In Berlin werden sie am 1. September den sinfonischen Erstling von Price präsentieren. Ästhetisch orientiert sich das Werk an Antonin Dvoraks Sinfonie „Aus der Neuen Welt“, für die Hauptthemen aber nutzt die Komponistin afroamerikanische Melodien, Spirituals, Gospel-Choräle oder auch den ursprünglich aus Westafrika stammenden Juba-Tanz. So entsteht eine ebenso eingängige wie – gemessen an den Avantgarden ihrer Zeit – altmodische Musik.
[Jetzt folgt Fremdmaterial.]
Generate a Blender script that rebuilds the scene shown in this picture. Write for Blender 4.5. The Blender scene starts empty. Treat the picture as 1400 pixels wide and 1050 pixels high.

In kräftigen Klangfarben malt Price wechselnde Stimmungsbilder, und wenn sie dabei das Orchester in allen Instrumentengruppen leuchten lässt, entstehen vor dem inneren Auge der Zuhörer:innen Bilder von der endlosen Weite des ländlichen Amerika.
Ein experimentierfreudiger Holländer
In Amsterdam ist Willem Pijper erstrangig: Im prächtigen Neorenaissance-Saal des Concertgebouw, der rundherum mit den Namen bedeutender Tonsetzer geschmückt ist, steht der 1984 geborene Komponist ganz vorne auf der Brüstung des „Balkon Noord“, in goldenen Lettern, zwischen Strawinsky und Ravel. Atonale Musik à la Schönberg lehnte er stets ab, zunächst stand er unter dem Einfluss von Gustav Mahler, in seiner 2. Sinfonie von 1921, die das Rotterdam Filharmonisch Orkest am 4. September in der Philharmonie interpretiert, zeigt er sich dann expressionistischer.
Die Partitur könnte auch der Soundtrack zu einem Stummfilm sein: Echte Großstadtmusik ist hier zu hören, atmosphärisch dicht, virtuos orchestriert, stilistisch schillernd, mit treibenden Rhythmen und scharfen Kontrasten. Es spricht für Lahav Shani, den jungen Chefdirigenten der Rotterdamer, dass er die Chance nutzt, beim Berlin-Gastspiel seines Orchesters für Pijper zu werben.
Das Odessa Philharmonic Orchestra kommt nach Berlin
Absolute Unkenntnis herrschte bis vor kurzem hierzulande auch noch, was Musik aus der Ukraine betrifft. Mit patriotischem Stolz machen sämtliche Ensembles, die jetzt im Rahmen von Solidaritätsaktionen nach Deutschland eingeladen werden, klar, dass sie aus einer Kulturnation kommen. Gleich drei verschiedene Komponisten stellt das Odessa Philharmonic Orchestra am 6. September vor: Myroslav Skoryk – mit Musik zum Film „Shadows of the forgotten ancestors“ -, den Romantiker Mykola Lysenko, der sich intensiv mit der ukrainischen Volksmusik beschäftigte, sowie Alemdar Karamanov, dessen 1968 komponiertes, hochvirtuoses 3. Klavierkonzert Tamara Stefanovich spielen wird.
Das Gastspiel aus Odessa hat Winrich Hopp kurzfristig organisiert: Sein „Musikfest“-Programm war lange schon fertig, als Russland die Ukraine überfiel. Plötzlich aber erschienen ihm die Gewichtungen „schief“, mit all den Gästen aus Italien, Großbritannien, den USA, Korea, Belgien und den Niederlanden. Er wollte auch eine Stimme aus der Ukraine dabeihaben.
Den entscheidenden Tipp bekam er von der Pianistin Elena Bashkirova und kontaktierte daraufhin Hobart Earle, den venezolanischen Dirigenten, der seit langem das Odessa Philharmonic Orchestra leitet. Der organisatorische Aufwand ist enorm, denn das Orchester kann nur über Zwischenstationen in Moldau und der Türkei nach Berlin gelangen. Doch es lohnt sich, denn so haben die Mitglieder erstmals seit dem Frühjahr überhaupt wieder die Möglichkeit, gemeinsam zu proben und aufzutreten.